John Galliano Is the Only Designer Using Technology to Make Relevant Art
Between his podcast and recent couture collection—shoe selfie-sticks to livestream close-ups!—the Maison Margiela designer is using technology as a tool for creative possibility.
Photograph via Getty Images.
On Wednesday—the Fourth of July! Sound the sad-American trumpet!—John Galliano showed his Fall Artisanal Collection for Maison Margiela: giant and lush sleeping bags, swaddles of sorbet tones, bubble wrap headpieces, shoe selfie-sticks—what does it all mean???
What seems so out there is suddenly decoded. Margiela has given Galliano an unexpected new platform: a podcast. The fashion podcast has been a hard medium to master—it’s hard to listen to people talk about things you can’t see—but Galliano has done it. If you’re into fashion, this is your Serial. (New York Magazine called it “Fashion ASMR” for its heavy use of reverb and Galliano’s relishing enunciation.)
In his first episode, released at the end of June, he explained the mysteries behind his Artisanal Menswear collection, which focused on sensuality and masculinity, handily explaining how to cut on the bias by suggesting the listener grab a napkin (you better believe I grabbed a napkin!). In the episode released today, he discusses his Artisanal philosophy for women: “Streetwear will always inspire for sure,” he says. “But sometimes…as I said, I’m a dressmaker. It’s about technique. It’s about cutting. It’s about draping. And it’s through that process that possibly one can produce volume.”
He goes on, “Volumes: that’s what makes fashion move forward.” There, in one beautiful prosodic gesture, he answers the question that hangs heavier in the air each couture season: why does couture clothing even exist? To dazzle clients or to make art?
For Galliano, it’s the latter: to push himself and his atelier to do things they haven’t done before. It’s been “a real workout in the atelier,” he says, adding that he’s interested in “the idea of proposing a new glamour. None of us are interested in actually finding a new glamour—it’s the idea that’s exciting.”
Galliano assembles such deep and varied references for each of his collections that he practically creates shrines, making his work a challenge to excavate. And at Margiela, enigma is built into the codes of the house. Add to that the general hesitancy of designers to give interviews, and it’s rare that we hear one articulate his or her vision with any clarity beyond a few words backstage and a verbose collection memo left on each seat. I sometimes struggle with whether fashion designers, who work in a visual medium, after all, should be expected to explain what they do at all, but Galliano is one of the few designers who is not only verbally enchanting but also so instructive, and the house of Margiela has used a digital medium—one that the rest of the industry has struggled to tackle—to his creative advantage.

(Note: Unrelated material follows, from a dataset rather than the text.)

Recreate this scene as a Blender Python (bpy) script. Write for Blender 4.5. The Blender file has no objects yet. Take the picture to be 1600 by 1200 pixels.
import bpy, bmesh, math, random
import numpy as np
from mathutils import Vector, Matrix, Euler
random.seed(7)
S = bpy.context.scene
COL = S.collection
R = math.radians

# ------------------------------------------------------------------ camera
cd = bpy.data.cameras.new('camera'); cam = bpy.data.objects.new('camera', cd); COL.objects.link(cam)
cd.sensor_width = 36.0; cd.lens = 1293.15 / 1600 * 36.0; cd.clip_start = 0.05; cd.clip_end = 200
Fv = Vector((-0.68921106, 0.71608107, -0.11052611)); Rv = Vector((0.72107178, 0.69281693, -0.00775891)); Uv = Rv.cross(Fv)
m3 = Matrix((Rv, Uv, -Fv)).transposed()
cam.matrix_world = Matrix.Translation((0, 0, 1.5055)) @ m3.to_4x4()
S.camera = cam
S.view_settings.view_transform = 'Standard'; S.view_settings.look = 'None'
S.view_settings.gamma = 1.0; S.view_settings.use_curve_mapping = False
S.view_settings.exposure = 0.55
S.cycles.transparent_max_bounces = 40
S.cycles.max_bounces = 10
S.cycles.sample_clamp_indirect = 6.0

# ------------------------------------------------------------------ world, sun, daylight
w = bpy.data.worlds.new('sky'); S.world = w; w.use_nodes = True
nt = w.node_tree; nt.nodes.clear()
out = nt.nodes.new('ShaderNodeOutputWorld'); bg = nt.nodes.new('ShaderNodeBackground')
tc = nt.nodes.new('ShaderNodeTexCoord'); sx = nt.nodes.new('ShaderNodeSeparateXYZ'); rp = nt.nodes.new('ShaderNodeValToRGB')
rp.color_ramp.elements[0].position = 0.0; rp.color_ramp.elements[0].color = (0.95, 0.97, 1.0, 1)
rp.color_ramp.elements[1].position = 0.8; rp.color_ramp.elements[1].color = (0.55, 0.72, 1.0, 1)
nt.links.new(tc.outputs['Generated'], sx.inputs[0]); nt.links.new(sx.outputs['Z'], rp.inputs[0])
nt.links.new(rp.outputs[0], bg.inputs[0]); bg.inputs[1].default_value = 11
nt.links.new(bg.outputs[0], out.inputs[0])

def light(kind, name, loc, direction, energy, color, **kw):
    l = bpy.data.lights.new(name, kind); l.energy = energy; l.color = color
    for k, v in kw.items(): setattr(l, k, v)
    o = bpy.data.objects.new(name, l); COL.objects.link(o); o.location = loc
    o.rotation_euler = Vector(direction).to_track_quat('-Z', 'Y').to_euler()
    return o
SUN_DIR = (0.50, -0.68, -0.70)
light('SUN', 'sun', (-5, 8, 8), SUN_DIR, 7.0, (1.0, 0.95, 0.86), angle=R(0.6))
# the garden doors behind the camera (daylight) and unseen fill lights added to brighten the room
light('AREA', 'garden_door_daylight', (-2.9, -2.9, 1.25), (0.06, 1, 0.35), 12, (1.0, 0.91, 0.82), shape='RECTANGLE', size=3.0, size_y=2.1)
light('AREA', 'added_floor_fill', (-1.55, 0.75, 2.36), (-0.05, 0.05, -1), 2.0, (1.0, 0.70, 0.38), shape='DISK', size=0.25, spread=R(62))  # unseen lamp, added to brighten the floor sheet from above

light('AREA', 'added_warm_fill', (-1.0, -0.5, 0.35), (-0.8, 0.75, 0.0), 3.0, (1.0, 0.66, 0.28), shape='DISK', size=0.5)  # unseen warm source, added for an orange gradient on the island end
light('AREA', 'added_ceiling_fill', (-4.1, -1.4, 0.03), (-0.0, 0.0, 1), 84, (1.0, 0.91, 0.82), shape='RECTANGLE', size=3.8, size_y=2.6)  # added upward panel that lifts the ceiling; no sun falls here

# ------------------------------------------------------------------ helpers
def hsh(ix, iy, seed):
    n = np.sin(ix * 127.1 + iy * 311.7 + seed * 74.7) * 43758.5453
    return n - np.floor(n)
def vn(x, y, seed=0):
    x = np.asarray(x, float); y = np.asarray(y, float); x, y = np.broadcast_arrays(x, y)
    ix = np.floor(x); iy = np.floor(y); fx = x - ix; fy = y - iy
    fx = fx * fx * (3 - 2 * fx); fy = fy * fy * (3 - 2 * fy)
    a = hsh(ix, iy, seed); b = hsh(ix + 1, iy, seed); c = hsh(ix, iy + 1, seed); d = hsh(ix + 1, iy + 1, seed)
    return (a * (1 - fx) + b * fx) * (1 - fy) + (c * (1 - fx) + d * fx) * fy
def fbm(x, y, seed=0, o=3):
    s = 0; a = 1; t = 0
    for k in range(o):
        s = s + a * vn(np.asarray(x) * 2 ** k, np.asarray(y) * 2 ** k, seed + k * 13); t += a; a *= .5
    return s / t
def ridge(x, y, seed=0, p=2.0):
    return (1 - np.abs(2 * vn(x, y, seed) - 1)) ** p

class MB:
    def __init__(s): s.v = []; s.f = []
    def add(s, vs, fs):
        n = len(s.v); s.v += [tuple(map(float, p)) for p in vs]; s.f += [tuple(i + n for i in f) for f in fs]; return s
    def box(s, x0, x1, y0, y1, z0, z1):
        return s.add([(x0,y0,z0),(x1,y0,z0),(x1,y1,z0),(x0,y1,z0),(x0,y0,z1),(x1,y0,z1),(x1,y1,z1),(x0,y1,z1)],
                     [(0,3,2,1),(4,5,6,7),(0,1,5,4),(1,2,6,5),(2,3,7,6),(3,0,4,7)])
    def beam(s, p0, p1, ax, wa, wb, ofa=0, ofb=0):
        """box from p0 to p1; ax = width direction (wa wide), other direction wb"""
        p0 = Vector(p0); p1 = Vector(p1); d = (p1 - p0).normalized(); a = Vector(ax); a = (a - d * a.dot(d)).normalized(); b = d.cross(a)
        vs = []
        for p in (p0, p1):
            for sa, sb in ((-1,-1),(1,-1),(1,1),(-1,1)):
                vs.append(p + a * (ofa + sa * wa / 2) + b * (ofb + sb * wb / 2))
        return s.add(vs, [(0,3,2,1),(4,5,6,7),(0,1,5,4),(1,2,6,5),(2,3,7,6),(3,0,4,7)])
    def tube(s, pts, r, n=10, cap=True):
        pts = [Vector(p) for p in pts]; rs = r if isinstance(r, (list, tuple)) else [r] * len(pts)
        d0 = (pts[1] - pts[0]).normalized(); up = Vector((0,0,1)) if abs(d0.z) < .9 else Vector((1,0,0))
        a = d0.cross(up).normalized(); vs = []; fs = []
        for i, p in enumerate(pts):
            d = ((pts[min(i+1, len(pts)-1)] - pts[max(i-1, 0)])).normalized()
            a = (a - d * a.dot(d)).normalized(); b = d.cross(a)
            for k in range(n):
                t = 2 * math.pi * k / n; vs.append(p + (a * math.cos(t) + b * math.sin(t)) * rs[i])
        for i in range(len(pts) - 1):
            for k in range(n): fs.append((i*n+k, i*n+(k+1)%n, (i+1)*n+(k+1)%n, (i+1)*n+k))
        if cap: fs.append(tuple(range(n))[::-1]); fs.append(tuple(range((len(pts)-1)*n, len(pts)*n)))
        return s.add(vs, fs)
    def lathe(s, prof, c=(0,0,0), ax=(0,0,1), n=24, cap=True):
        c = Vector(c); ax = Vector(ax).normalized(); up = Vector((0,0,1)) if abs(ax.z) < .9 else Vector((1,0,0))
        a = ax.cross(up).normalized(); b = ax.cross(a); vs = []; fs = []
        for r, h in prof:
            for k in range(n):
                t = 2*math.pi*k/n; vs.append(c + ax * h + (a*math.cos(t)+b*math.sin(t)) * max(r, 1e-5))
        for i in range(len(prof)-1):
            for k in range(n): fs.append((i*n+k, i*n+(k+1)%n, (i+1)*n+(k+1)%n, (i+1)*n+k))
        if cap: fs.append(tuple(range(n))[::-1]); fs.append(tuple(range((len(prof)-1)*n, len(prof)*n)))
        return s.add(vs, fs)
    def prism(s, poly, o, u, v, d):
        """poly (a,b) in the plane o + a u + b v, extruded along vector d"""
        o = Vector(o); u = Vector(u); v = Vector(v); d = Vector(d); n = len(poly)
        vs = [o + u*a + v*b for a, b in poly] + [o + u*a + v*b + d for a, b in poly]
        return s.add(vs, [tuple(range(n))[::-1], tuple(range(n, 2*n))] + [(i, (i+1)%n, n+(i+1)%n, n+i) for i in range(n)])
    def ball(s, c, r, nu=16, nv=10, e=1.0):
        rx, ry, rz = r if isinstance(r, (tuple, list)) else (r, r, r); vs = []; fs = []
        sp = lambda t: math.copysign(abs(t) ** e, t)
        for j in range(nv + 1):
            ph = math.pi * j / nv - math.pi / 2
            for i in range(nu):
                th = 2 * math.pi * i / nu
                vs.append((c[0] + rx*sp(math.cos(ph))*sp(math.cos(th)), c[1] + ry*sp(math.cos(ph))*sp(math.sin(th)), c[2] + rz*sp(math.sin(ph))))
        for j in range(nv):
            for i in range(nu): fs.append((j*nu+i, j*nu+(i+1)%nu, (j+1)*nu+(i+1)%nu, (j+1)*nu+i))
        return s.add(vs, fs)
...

This isn’t the only way Galliano is using technology artfully. He’s made it integral to his designs. In January, Galliano used a special fabric that lit up with hologram dazzle when viewed through your iPhone; otherwise, the pieces each looked like an oil slick—still pretty beautiful stuff. Knowing that viewers (even in the room) were going to watch the show through their iPhone, he used it as a motive to innovate, and it was no mere gimmick.
Today, in addition to dropping his pod, Galliano included in his Fall Artisanal show “tech body clips” which gripped iPhones that livestreamed close-ups of the shoes, the sleeves, the headpieces—the small details that make couture special, but which are virtually invisible to the human eye on the runway. An inconvenience of the old era ameliorated by technical innovation.

Over the past five years, as technology has become a necessary part of everyday life—something so omnipresent that it’s practically slotted into Maslow’s Hierarchy of Needs—fashion designers have engaged with it primarily in two ways. First, with bells and whistles like drones, Instagram filters or hashtags, and livestreams. And second, by expressing in their clothes the inevitable anxiety it brings, its negative repercussions (hence all those tactical vests at the most recent men’s week). Both of these are reactive gestures, even conservative ones. “We're attached to our iPhones, everything on our iPads,” he says matter-of-factly in his podcast. “We are nomadic. We move around in tribes.” Galliano doesn’t swan around Silicon Valley, he doesn’t design smart fabrics or Apple Watches or any of the normal tech-y nerd stuff, but this old school couturier is perhaps the only one who understands how technology can be wielded as a tool for creative possibility.